When you get your prints back you will need to mount them. Trust me prints are lovely. Put them in a mount, and they just go to another level. There are a few solutions for mounting your prints.

1) Buy pre cut mounts, or even a picture frame with a mount in it. (You won’t need the frame for the competition). Obviously if the mount is pre cut, then you will need to make sure your print will fit. Don’t forget the print will need to be a little bit larger than the opening.

2) Buy mount board from somewhere like Hobbycraft and cut your own. An A2 sheet is not too expensive. You can cut this with a Stanley knife to make the opening, or buy a mount cutter (more expense if you want it).

3) Get a mount specifically cut for you. There is a picture framers in town. I have no idea how much this costs.

Obviously the mount is a bit of expenditure, but you can reuse them.

To mount the print stick it to the rear of the mount, then place a piece of card or thick paper over the back to cover the print. This gives it some rigidity.

The image on the right is a 15″ x 10″ print mounted in a 500mm x 400mm mount. This would be the largest permitted size for the competition.

These have white mounts, but you can use any colour you like. Coloured mounts though may not be popular with judges. Judges should be judging the printed picture, not the mount. But a bright red mount is going to have some effect to the overall aesthetic. Popular colours are white, ‘Antique’ white, black, or grey. It is your choice though.


There is usually an argument for a little bit of editing of images, at least a bit of cropping. The print on the left (above) is the standard 3 x 2 aspect ratio. To be honest, there is a little bit too much sky, in my opinion, so this could be cropped down a bit. That does mean the mount will become a bespoke size for that print, but worth it. 

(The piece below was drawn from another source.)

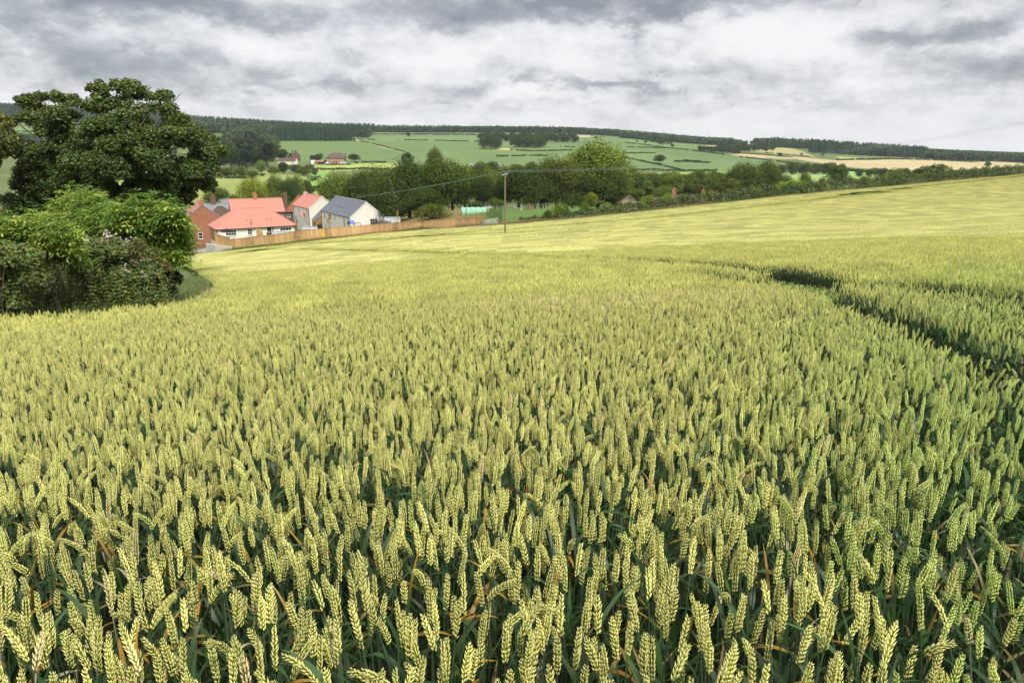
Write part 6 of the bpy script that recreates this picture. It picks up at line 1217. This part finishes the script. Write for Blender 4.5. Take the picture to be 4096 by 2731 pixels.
# young staked trees along the fence
def sapling(px, D, ytop, wpx, col, label, n=420, leafy=1.0, low=.35):
    g = on_ground(px, D); H = pix2xyz(px, ytop, D)[2] - g[2]; t = thing('young_tree', tuple(g), label, 'tree', 'staked young trees along the fence'); rng = np.random.default_rng(int(px)); Wd = wpx * D / F
    tb = MB(); limb(tb, rng, (0, 0, -.2), (rng.normal(0, .1), 0, H * .97), .04, .012, .03, 9); tips = []
    for k in range(14):
        z = rng.uniform(low, .92) * H; a = rng.uniform(0, 6.28); r = Wd / 2 * (1.15 - z / H) * rng.uniform(.6, 1.2); e = (r * math.cos(a), r * math.sin(a), z + r * .6); limb(tb, rng, (0, 0, z), e, .014, .005, .05, 5); tips.append(((0, 0, z), e))
    tb.build('trunk', M['wood'], t, True); i = rng.integers(0, len(tips), n); q = rng.uniform(.35, 1.1, n)[:, None]; A_, B_ = np.array([tips[k][0] for k in i]), np.array([tips[k][1] for k in i]); p = A_ + (B_ - A_) * q + rng.normal(0, .11, (n, 3))
    mb = MB(); leaves(mb, p, norm(rng.normal(0, .6, (n, 3)) + [0, 0, .6]), .13, .09, leaf_cols(rng, col, n, None, .3), rng); mb.build('crown', M['leaf'], t)
    MB().tube([(.28, -.1, -.2), (.28, -.1, .85)], .04, 6).build('stake', M['post_old'], t); MB().bar((-.42, -.08, .95), (.42, -.1, 1.02), .05, .07).build('tie', M['black'], t)
for a in [(1012, 148.4, 876, 26, (0.19, 0.19, 0.06), 'sparse staked young tree in front of the bungalow patio door', 160), (1193, 143.6, 858, 30, (0.15, 0.16, 0.03), 'olive leaved staked young tree right of the bungalow', 380), (1322, 142.6, 850, 42, (0.32, 0.21, 0.05), 'staked young tree with sparse tan leaves before the slate house', 300), (1589, 142.0, 836, 42, (0.42, 0.34, 0.02), 'bright yellow leaved staked young tree by the reddish shed', 420), (1690, 138.6, 838, 34, (0.22, 0.17, 0.06), 'brownish staked young tree right of the yellow one', 200), (1866, 132.3, 812, 18, (0.12, 0.10, 0.05), 'nearly bare staked young tree in front of the netted tunnel', 40), (786, 171, 905, 26, (0.13, 0.13, 0.05), 'thin staked young tree in front of the brick gable', 190)]: sapling(*a)
# ------------------------------------------------------------------ the big sycamore on the left
def zpt(x, y, oy, sc, Y): return pix2xyz(x / sc, oy + y / sc, Y)
def big_tree(label, pufs, Y, base_px, n_per, leaf, base_col, warm, seed, depth_r, ell, back_from, limbs, name='sycamore_tree', trunk_r=.42, warm_top=.10):
    rng = np.random.default_rng(seed); g = on_ground(base_px, Y); t = thing(name, tuple(g), label, 'tree'); P_ = []; s = Y / F / 2.352
    cx, cy, rx, ry = ell
    for x, y, r in pufs:
        q = 1 - ((x - cx) / rx) ** 2 - ((y - cy) / ry) ** 2; dz = depth_r * math.sqrt(max(q, .02)); sg = -1 if y > back_from else rng.choice([-1, 1])
        P_.append((*(zpt(x, y, 300, 2.352, Y + sg * dz * rng.uniform(.55, 1.0)) - g), r * s * .92))
        if y > back_from: P_.append((*(zpt(x + rng.normal(0, 40), y + rng.normal(0, 30), 300, 2.352, Y - sg * dz * rng.uniform(.2, 1.0)) - g), r * s * 1.0))
    P_ = np.array(P_); n = n_per * len(P_)
    # small sub-clumps on each puff give the broken, layered look
    sub = []
    for q in P_:
        for d in rand_dirs(rng, 10, -.6): sub.append((*(q[:3] + d * q[3] * rng.uniform(.55, .95) * [1, 1, .8]), q[3] * rng.uniform(.40, .68)))
    p, nn, k = puff_cloud(rng, np.array(sub), n, squash=.85, zmin=-.6, up=.6, spread=.8, shell=(.3, 1.06)); sz = rng.uniform(.7, 1.25, n) * leaf
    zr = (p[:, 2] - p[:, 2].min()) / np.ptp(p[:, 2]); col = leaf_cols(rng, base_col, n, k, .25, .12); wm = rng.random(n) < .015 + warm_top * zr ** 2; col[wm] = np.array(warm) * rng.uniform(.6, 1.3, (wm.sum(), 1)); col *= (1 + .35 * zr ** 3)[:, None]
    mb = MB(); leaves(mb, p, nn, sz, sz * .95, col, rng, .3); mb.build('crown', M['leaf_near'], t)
    tb = MB(); top = np.array([0, 0, (P_[:, 2].max()) * .42]); limb(tb, rng, (0, 0, -.8), top, trunk_r, trunk_r * .7, .03, 9)
    for i in rng.choice(len(P_), min(limbs, len(P_)), replace=False): limb(tb, rng, top * rng.uniform(.55, 1.0), P_[i, :3] + [0, 0, P_[i, 3] * .3], .13, .02, .10, 9)
    tb.build('trunk', M['wood'], t, True); return t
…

There are plenty of options for photo editing. In Windows if you right click on a photo there could be/should be/might be an option that says ‘Edit In Photos’. Photos is included with the later versions of windows and gives some basic tools for editing.

That is basically it. Creating mounted prints does take a little more effort, but it is worth it.

I hope this helps – if you need more detail, then please ask and I will advise as I can.

Steve Brown

TopTip from Helen Billingham. I chose coloured mounts that I feel work well with the print. I have noticed though that the judges don’t really seem to like this and only once did it go in my favour (see image accompanying this post). So I’ll be sticking to greys, blacks and whites from now on…..probably!